A Hawker Sea Fury leaves behind smoke vortices during the Wings Over Wine Country Air Show, Saturday August 18, at the Charles M. Schulz Sonoma County Airport in Santa Rosa. (Kent Porter / Press Democrat) 2012

Thousands throng to Santa Rosa air show

When crowds get close to an ear-numbing F-18E Super Hornet or a flock of roaring P-51 Mustangs, jaws drop and it's not just the kids who are awestruck.

Adults shed the years when they see pilots such as Spencer Suderman and Bill Cornick take aerobatic planes straight up and seemingly defy gravity for a few seconds before they come tumbling down.

For most of Santa Rosa, the annual weekend Wings over Wine Country air show is little more than periodic rumbling in the sky or the occasional sighting of a low-flying aircraft.

But for the 10,000 to 12,000 people who attended the event Saturday at the Charles M. Schulz-Sonoma County Airport, it was a chance to see death-defying stunts as well as learn something about the nation's storied aviation history.

The air show, which continues today from 9 a.m. to 4 p.m., offers a full complement of military jets, civilian aerobatic aircraft and older military warbirds such World War II fighter planes.

Stunt pilots include Julie Clark flying a T-34 Mentor and Tim Weber flying a German-made Extra 300S unlimited-class composite monoplane.

Weber, who is sponsored by Geico insurance, said he was excited to fly in the Sonoma County event, which he said was a great venue for an air show.

"I do everything an airplane is not supposed to do," he said about an hour before his routine. He usually spends a few moments alone in his trailer going over in his mind the various tricks he is to perform.

His descriptions were almost as intense as the actual stunts.

"I'll be flying along at probably 130, 140 miles and hour and then just pull the nose up and stop and just stop in the sky and just sit there and then I'll flop it over on its back and fly off in the other direction,"

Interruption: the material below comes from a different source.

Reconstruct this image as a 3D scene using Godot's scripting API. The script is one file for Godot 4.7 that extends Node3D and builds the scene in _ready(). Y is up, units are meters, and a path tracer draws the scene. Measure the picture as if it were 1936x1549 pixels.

Among the spectators and aviation buffs were veterans reminiscing about their days in Vietnam or Korea. Charley Taylor of Cotati, a retired Navy commander, took questions from the public about an aircraft he flew in combat Vietnam from 1971 through 1973 — a Grumman A-6E Intruder, a carrier-based, all-weather attack bomber.

"I flew it off the U.S.S. Enterprise," he said. "It's designed to fly at night in any kind of weather. It's the only aircraft that the Navy and the Marines had to do that."

The craft had a bulbous nose equipped with two big radars that allowed it to fly at low levels, he said. It had a maximum weight of 58,000 pounds and could carry 5,000-pound bombs.

"It was built like a truck and could take hits," Taylor said, hitting his left fist into the palm of his right hand.

Taylor is a coordinator of the Pacific Coast Air Museum, the non-profit organization that puts on the air show. Funds from the event help pay for the cost of putting on the air show as well as the operation of the museum and restoration of aircraft.